**Input data**

========

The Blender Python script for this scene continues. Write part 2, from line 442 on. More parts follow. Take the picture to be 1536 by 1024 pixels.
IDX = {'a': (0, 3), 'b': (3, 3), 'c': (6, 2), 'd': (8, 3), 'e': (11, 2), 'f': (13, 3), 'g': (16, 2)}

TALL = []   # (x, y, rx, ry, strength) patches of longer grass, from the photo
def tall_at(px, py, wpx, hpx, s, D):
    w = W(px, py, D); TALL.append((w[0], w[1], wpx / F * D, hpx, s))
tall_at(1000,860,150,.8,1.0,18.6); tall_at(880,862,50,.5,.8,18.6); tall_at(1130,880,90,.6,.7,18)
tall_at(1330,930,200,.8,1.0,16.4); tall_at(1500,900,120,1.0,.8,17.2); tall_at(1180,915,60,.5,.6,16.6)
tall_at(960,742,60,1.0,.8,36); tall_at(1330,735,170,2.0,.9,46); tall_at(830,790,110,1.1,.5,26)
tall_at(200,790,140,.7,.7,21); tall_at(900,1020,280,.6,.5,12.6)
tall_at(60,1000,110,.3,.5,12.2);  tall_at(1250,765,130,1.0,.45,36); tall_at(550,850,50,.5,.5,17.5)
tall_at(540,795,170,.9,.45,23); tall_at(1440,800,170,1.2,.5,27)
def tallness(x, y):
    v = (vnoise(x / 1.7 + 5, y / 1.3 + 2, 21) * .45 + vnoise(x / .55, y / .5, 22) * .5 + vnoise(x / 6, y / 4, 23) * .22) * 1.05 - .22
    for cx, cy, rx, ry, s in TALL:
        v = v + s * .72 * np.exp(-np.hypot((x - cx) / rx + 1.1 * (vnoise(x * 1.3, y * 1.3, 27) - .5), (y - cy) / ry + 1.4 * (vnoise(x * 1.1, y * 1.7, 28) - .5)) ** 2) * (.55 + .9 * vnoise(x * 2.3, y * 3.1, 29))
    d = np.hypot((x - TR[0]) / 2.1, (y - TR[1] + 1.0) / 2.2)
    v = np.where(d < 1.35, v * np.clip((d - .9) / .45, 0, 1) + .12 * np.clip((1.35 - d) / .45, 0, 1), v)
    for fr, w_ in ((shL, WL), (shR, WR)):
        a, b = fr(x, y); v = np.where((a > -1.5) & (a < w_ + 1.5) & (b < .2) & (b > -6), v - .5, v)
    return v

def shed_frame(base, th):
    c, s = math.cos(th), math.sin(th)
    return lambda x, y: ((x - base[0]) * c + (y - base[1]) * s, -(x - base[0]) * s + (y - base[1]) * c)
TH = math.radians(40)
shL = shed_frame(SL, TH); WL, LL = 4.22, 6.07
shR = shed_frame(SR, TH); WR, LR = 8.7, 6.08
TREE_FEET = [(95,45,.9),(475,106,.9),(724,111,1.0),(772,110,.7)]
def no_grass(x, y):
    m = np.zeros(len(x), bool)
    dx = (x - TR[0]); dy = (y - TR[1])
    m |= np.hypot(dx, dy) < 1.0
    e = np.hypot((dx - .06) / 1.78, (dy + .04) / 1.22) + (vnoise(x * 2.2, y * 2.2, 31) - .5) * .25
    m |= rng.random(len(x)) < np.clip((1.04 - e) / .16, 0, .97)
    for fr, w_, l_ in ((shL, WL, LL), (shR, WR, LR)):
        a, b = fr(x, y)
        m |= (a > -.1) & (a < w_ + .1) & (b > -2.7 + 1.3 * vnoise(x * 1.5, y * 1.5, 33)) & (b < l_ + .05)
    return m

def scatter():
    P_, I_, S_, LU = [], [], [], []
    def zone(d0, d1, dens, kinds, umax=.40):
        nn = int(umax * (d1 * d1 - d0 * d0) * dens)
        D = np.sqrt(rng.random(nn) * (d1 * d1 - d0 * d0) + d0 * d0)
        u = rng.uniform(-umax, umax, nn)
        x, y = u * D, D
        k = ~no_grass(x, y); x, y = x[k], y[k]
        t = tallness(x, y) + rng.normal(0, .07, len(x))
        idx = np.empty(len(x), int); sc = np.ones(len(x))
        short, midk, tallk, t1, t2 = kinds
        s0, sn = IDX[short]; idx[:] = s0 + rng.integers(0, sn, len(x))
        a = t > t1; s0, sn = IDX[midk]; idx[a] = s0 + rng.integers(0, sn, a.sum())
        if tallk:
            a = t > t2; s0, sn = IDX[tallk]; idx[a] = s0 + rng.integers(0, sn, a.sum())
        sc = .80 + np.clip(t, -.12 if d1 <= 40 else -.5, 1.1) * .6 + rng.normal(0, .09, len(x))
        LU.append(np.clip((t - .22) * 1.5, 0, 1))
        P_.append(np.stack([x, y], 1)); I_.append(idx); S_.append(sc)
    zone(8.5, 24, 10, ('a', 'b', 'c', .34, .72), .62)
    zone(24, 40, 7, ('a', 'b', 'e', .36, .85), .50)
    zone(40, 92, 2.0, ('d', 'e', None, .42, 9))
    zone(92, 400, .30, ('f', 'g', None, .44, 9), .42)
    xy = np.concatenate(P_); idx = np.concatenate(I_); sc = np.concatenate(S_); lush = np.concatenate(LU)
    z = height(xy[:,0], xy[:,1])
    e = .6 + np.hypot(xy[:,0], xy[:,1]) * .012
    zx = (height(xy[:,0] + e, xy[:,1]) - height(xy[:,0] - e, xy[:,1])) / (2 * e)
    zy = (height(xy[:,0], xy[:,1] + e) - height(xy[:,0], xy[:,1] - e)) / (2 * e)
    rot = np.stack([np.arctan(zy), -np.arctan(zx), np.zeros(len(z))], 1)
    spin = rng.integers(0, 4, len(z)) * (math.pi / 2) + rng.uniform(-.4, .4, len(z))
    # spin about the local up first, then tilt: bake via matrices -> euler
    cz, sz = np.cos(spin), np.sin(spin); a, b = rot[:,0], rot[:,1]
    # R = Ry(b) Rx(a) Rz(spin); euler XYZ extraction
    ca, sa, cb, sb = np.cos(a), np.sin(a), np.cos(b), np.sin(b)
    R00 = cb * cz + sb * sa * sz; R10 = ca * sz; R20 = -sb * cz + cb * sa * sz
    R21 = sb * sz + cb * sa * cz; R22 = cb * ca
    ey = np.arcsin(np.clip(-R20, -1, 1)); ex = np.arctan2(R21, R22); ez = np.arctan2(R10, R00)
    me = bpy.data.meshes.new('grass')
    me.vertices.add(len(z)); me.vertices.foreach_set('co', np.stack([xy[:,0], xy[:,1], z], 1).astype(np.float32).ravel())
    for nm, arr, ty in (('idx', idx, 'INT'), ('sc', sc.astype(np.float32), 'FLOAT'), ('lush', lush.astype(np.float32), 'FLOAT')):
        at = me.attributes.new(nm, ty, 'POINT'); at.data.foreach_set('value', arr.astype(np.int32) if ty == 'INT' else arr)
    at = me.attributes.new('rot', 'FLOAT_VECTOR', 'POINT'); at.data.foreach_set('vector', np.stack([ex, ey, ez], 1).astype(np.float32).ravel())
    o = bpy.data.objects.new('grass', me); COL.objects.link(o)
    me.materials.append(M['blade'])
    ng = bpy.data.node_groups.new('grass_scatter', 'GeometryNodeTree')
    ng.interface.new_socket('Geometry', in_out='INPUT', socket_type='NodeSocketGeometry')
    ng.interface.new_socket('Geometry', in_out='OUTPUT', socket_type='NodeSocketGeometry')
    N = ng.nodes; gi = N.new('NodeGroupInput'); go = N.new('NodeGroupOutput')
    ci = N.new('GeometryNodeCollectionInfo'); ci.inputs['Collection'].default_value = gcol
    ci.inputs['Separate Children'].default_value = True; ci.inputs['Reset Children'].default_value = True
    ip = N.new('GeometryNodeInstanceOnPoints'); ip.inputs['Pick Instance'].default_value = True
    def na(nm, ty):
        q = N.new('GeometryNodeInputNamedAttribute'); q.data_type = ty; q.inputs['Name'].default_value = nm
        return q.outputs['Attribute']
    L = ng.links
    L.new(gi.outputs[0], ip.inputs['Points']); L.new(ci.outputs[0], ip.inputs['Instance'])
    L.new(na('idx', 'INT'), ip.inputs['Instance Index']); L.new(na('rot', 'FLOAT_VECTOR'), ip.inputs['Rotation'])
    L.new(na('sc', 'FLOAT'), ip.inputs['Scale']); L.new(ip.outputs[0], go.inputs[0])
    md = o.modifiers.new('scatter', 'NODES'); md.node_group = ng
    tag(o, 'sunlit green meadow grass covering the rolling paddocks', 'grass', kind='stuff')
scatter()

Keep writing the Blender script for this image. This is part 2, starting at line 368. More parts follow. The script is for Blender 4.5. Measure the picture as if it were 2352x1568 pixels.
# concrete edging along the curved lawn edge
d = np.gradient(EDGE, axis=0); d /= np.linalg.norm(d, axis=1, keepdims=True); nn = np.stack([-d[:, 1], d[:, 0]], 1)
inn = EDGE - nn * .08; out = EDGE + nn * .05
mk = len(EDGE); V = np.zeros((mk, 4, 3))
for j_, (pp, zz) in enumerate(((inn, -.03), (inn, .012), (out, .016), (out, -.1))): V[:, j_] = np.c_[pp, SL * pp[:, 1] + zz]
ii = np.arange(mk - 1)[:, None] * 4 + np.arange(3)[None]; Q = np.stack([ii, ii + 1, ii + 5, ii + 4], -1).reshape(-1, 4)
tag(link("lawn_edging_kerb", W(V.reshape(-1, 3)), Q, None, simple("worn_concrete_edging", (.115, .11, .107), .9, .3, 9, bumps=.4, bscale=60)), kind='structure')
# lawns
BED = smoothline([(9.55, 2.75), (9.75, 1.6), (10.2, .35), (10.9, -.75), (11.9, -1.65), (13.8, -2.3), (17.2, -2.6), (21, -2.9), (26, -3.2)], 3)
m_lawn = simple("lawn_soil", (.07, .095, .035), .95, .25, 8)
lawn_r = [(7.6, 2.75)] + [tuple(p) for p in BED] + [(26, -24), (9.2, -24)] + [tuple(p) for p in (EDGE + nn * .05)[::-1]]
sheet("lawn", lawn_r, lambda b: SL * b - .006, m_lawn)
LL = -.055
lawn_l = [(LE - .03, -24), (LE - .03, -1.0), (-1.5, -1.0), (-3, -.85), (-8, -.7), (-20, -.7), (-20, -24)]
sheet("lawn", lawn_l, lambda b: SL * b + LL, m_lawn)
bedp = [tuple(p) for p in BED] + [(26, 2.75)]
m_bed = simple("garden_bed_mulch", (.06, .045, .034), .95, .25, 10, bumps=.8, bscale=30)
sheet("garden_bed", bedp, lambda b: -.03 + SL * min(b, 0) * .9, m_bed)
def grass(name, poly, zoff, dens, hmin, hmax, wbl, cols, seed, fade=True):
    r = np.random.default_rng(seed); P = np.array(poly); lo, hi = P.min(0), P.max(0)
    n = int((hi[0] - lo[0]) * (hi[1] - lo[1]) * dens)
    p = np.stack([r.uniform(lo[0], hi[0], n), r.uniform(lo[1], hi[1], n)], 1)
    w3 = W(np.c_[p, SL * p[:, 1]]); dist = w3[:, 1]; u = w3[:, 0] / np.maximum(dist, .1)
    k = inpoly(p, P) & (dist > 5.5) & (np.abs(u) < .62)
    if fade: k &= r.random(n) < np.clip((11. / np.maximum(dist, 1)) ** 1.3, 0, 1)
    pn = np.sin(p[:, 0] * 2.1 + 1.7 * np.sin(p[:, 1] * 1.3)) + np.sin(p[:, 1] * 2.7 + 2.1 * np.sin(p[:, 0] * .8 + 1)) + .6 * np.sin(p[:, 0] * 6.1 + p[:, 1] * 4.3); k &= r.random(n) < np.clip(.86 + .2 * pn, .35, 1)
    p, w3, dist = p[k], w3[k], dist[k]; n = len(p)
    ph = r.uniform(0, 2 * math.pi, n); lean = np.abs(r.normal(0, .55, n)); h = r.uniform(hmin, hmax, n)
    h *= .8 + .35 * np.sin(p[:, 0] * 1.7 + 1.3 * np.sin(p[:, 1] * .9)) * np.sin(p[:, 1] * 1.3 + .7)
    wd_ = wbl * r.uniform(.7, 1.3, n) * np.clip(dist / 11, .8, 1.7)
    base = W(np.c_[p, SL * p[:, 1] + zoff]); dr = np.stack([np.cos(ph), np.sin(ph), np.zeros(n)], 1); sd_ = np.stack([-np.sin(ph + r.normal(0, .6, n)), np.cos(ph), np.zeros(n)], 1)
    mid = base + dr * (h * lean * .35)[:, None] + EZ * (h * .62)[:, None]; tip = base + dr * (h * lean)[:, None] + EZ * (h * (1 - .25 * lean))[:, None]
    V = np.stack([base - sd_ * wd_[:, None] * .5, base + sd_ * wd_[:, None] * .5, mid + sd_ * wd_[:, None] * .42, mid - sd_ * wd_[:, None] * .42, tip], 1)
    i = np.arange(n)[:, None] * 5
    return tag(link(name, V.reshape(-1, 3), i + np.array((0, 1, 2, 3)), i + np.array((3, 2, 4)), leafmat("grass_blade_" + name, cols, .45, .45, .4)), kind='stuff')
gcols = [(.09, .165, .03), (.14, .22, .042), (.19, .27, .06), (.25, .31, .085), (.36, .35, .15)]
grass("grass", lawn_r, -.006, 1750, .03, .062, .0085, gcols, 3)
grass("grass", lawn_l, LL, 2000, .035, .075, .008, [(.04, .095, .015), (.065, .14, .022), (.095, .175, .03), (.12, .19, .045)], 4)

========

**Task details**
In the entries above, find the line containing "(.36, .35, .15)]". Set down that line and every line after it through the last one, exactly and alone.

**Full solution**
gcols = [(.09, .165, .03), (.14, .22, .042), (.19, .27, .06), (.25, .31, .085), (.36, .35, .15)]
grass("grass", lawn_r, -.006, 1750, .03, .062, .0085, gcols, 3)
grass("grass", lawn_l, LL, 2000, .035, .075, .008, [(.04, .095, .015), (.065, .14, .022), (.095, .175, .03), (.12, .19, .045)], 4)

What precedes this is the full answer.